「核シェアリングの議論も必要」大阪・吉村知事会見6月29日(全文4)
核シェアリングの議論が核廃絶の最短ルートなのか
毎日新聞:核廃絶に向けた具体的な展望、道筋を教えてくださいっていう質問に対しての今の回答、ちょっとどういうふうに理解していいのかがまだよく分からないんですけれども、核シェアリングの議論と、核廃絶すべきだっていうふうにおっしゃってるわけですが、そのための議論の関係というのをどういうふうにお考えなのかについてお聞きしたいんですけれども。

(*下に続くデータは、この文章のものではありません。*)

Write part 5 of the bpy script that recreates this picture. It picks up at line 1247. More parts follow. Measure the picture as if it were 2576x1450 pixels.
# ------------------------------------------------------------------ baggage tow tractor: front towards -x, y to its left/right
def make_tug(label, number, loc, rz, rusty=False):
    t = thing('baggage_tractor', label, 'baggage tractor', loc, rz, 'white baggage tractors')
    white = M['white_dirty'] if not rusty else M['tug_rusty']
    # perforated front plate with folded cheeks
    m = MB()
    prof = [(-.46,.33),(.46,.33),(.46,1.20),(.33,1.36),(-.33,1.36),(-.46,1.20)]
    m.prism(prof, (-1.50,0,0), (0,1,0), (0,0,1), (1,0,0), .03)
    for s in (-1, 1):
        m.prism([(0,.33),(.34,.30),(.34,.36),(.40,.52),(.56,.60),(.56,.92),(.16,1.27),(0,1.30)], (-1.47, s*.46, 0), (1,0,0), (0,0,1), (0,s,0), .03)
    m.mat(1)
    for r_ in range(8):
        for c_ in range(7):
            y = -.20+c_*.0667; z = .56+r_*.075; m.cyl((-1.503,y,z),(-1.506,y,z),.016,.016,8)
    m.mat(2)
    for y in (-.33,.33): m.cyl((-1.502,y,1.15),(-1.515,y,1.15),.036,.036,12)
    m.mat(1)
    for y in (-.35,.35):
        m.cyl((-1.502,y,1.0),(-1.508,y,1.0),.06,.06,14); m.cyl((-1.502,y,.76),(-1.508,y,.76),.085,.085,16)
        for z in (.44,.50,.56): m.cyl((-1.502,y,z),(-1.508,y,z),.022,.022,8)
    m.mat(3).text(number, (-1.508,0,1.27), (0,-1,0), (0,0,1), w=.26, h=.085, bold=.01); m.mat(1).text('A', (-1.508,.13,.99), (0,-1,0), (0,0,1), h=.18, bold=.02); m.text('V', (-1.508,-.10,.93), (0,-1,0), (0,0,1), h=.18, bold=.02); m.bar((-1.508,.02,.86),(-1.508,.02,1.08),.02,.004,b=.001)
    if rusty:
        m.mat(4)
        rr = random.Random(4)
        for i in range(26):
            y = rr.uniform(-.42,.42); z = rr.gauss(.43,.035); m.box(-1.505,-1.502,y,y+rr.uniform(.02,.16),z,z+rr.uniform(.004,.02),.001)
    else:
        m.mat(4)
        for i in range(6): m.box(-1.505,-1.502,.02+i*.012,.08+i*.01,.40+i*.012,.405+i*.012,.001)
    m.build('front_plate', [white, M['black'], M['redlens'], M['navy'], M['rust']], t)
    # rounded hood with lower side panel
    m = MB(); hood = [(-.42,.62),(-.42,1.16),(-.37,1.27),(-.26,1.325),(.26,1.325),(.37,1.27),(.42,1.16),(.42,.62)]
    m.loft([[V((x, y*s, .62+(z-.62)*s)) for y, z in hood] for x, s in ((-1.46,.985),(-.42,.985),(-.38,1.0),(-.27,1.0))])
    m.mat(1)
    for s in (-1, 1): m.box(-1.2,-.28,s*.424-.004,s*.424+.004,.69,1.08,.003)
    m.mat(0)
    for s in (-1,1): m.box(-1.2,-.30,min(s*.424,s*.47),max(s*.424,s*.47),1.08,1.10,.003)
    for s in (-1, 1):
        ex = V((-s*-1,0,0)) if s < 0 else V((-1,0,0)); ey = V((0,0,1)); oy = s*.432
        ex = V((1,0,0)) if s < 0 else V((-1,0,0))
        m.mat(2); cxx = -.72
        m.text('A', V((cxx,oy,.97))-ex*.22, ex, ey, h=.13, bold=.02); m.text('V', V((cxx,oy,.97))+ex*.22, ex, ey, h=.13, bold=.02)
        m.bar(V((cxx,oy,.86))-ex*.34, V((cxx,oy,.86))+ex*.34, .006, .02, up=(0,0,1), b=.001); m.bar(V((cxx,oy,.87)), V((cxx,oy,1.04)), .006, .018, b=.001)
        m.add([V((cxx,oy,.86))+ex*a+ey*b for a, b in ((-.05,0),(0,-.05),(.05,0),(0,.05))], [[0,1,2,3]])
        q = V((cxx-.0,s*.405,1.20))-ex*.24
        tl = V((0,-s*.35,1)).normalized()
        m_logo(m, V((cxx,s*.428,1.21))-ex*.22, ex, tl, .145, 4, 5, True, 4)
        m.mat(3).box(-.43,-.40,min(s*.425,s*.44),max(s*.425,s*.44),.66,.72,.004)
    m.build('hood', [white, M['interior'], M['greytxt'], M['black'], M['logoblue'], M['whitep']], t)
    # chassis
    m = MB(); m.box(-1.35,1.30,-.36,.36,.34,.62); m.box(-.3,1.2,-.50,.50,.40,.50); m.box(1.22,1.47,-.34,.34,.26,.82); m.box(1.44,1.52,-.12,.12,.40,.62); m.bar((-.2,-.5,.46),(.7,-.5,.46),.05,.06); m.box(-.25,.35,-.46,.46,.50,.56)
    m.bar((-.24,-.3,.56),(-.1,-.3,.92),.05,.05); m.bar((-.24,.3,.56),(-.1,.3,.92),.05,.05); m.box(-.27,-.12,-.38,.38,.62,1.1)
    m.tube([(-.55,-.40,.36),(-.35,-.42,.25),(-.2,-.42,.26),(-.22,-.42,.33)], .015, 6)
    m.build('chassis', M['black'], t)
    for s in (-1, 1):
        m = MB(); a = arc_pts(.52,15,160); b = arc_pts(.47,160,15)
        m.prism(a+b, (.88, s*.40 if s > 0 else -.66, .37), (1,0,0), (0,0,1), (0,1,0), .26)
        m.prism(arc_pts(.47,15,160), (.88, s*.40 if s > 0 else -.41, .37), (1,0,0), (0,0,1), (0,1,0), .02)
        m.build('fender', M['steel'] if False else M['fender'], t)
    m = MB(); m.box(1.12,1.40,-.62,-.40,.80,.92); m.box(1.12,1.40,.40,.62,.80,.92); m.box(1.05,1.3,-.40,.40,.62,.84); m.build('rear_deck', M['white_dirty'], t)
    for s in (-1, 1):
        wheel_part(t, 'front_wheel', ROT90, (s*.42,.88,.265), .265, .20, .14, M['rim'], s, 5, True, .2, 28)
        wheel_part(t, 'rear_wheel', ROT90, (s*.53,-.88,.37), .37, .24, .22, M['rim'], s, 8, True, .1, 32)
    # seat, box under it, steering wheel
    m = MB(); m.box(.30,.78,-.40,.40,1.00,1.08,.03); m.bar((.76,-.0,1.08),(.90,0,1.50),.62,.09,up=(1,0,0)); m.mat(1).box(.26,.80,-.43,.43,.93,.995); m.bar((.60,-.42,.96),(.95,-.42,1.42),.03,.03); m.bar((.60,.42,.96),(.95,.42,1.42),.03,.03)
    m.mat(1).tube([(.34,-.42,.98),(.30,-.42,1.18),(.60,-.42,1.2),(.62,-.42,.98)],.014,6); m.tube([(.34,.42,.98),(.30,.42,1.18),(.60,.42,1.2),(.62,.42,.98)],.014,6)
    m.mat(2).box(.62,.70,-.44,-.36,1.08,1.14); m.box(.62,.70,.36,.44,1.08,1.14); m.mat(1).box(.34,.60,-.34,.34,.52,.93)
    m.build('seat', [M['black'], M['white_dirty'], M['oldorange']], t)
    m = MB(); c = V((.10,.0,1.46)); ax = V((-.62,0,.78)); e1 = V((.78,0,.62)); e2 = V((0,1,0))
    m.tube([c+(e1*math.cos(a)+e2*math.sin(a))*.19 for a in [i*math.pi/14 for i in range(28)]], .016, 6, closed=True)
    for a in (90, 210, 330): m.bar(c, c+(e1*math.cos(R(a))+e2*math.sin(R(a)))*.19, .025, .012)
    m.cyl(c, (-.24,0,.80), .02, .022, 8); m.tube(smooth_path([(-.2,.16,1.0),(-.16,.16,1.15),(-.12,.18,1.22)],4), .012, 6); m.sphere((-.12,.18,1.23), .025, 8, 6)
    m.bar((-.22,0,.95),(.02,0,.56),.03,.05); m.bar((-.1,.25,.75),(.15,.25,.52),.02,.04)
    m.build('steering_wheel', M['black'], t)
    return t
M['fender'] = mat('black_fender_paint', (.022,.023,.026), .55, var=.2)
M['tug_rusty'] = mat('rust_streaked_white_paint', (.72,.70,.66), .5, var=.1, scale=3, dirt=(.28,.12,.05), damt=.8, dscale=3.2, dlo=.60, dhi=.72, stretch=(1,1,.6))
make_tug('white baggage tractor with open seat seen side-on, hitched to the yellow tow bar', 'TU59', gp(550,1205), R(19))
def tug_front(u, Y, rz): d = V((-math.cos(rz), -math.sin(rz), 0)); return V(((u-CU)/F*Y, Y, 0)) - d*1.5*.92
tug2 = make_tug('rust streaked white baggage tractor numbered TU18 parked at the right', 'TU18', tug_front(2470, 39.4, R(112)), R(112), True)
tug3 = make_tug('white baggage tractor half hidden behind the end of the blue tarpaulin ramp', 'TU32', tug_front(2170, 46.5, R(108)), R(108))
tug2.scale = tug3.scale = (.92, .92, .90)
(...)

一般的に核廃絶すべきっていうことと核共有を議論すべきだっていうことは、普通は矛盾し合うものかなと思うんですが、そして核廃絶から逆行するような議論かなとは思うんですけれども、ただ、核抑止論を有効だというふうにおっしゃってる、維新だったら吉村副代表のロジックなので、もしかしたら逆説的にも核共有の議論をするということが核廃絶にも何かつながるっていう考えもあるのかなとも思いながらお聞きしてるんですが、そこをちょっとクリアにしたくてですね。 核シェアリングの議論っていうのは、核廃絶の回り道になるということを覚悟の上で核シェアリングの議論をすべきだとおっしゃっているのか、逆に核廃絶に向けた最短のルートというか、手段になりうるというお考えなのか、最後、これをお聞かせください。 吉村:まず、世界との関係で見なければならないというふうに思ってます。世界全体が、五大国を含めて核保有、五大国自身が今、侵略してるわけですから、他国を。この事実を知らんぷりはやっぱりできないです。隣国です。なので、それはあまりにも政治家としては無責任だろうというふうに思っています。ですのでそう考えたときに、やはり世界の観点から見たときには、やはり核兵器というのは全廃していく、なくしていくというのもぜひ共通の価値観として進めていくべきだと思ってます。
中国やロシアは日本と同じ価値観ではない
でも中国やロシアは日本と同じ価値観ではありません。そして核兵器に対する価値観も違います。そういった国が軍事力を強化している中で、われわれの価値観を共有せよ、われわれの価値観と違うのはけしからんと言うのは自由ですけれども、ただ、彼らは彼らの価値観で行動する中で、われわれは日本国民、女性・子供を含めてどうやって守るのかということも政治家としては考えなければ、それこそ無責任だと僕は思います。 なので核シェアリング、これは実際に日本がつくるわけではありません。これはアメリカとの共有、最後の決定権はアメリカにとどまるということにはなるとは思いますけれども、そういった核を持つ隣国、中国・北朝鮮・ロシア、ここが軍事を、軍備を増強しているっていう現実も受け止めて、じゃあこれは日本がまったく軍備をどんどん減らしていったら中国・ロシア・北朝鮮が減らすかといったらそうじゃありません。そういう現実をやっぱり無視することは政治家としてはできないので。 そうなってくると、やはり最終的な核兵器というのは世界においてなくしていくべきだという、この理念は僕も持ってますし、それをどうやって実現できるかって難しい課題に取り組んでるわけですが、隣国がそういう状況になってくる中で、自国を守るということも、自国民を守るということも、これは国家としての絶対的に必要な責任だというふうに思ってますから、そういった観点からやはり中国・ロシア・北朝鮮、この国々の状況を考えたときに、やはり日本として防衛力を高めていくべきだと、総合的な防衛力、抑止力を高めていくべき。その中の1つにやっぱり核シェアリングの議論も必要だというふうに思っています。 毎日新聞:ごめんなさい、そうすると先ほどの質問に対する答えとしては、核廃絶に向けた動きには逆行することは覚悟の上で、現実を見つめて核シェアリングを議論すべきだと、こういう理解でよろしいですか。